The Pros of Melaleuca

  • Offers product variety – Melaleuca has a decent inventory of products that fits online demography. This means you have a higher potential for closing the sale.
  • Incentivizes subscriptions – Discounts are given to regular customers, which allows you to make recurring revenue. You don’t have to close sales repeatedly to keep earning commissions.
  • It is a reliable company – MLMs that focus on recruitment without offering value to an actual consumer base eventually need to rebrand or go out of business. Melaleuca has been in business since 1985. And it won’t risk its reputation to scam you out of a few hundred dollars.
  • Has positive reviews – Melaleuca products and services are genuinely good. Many MLMs try to maximize their margins by cutting costs on the production side. Melaleuca offers premium products that have earned it thousands of positive reviews across multiple forums and platforms.

The Cons of Melaleuca

  • Costs up to $739 – If you can’t recruit enough customers to 50 product points every month (customers buying at least $100 worth of items), you will need to purchase $60 worth of products yourself to stay in the program. That can add up to $739 if you factor in the annual $19 program fee. I believe they have enough products to choose from so it really isn’t a “cost” but just replacing alot of what you buy from the grocery store already.
  • Products are comparatively overpriced – While Melaleuca products are premium by market standards, they are also seriously overpriced. This makes selling to genuine buyers quite difficult.
  • Initial earnings are quite low – Melaleuca offers opportunities to earn tens of thousands of dollars, but very few people go that far up the ladder. Most customers end up making a few sales and never get to see anything beyond product points.

Reviews for Melaleuca

Let’s look at the pros and cons of Melaleuca from the reviews it has received across multiple forums. From each review, we will try to glean a tangible takeaway.

Negative Reviews

“Strange company. A friend referred me, but this company could not get it together. Insisted on referral paperwork, but it was unclear what to send. Worst customer service because they would rather lose a customer instead of taking the steps to land a new customer.”


The onboarding process isn’t customer-friendly. If you refer someone, make sure they have all the materials.


“I cancelled my membership within a week after signing up in January 2022. I did not like the product. I had to pay $10 to return which was fine I guess. Just 2 months later in March the company charged me for product I didn’t order and now they want me to pay $10 to ship it back when I was told my account was cancelled.”


If you refer a friend instead of a stranger, make sure you help them with the cancellation process if they need to cancel.

Positive Reviews

“I really like the Melaleuca products. The vitamins are amazing, and I can’t keep the healthy snack foods in my cabinets because my kids eat them so fast. The customer service has always been fantastic. I have never had a problem with any of their products or services. I now recommend Melaleuca to others.”
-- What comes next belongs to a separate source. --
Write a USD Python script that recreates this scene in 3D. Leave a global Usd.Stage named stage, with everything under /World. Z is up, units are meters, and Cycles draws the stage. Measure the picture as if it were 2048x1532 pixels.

When you introduce the right people to the company, they love it. Don’t introduce customers who don’t match the user demography.


“I signed up a year ago for the Melaleuca service and have had no problems with the products or customer service. In fact, their customer service is beyond good. I decided to cancel my membership in March simply because we had a surplus of products and won’t need any for a while.”


More tech-savvy customers are likely to be satisfied with this company. Customers who do not look at the fine print might feel scammed.

Final Thoughts

Melaleuca is a company that has been in business since the 80s. It is impossible to sustain a pyramid scheme that long.


The company offers straightforward MLM combined with premium products and optional subscriptions.


Some people make a lot of money with Melaleuca. Others don’t.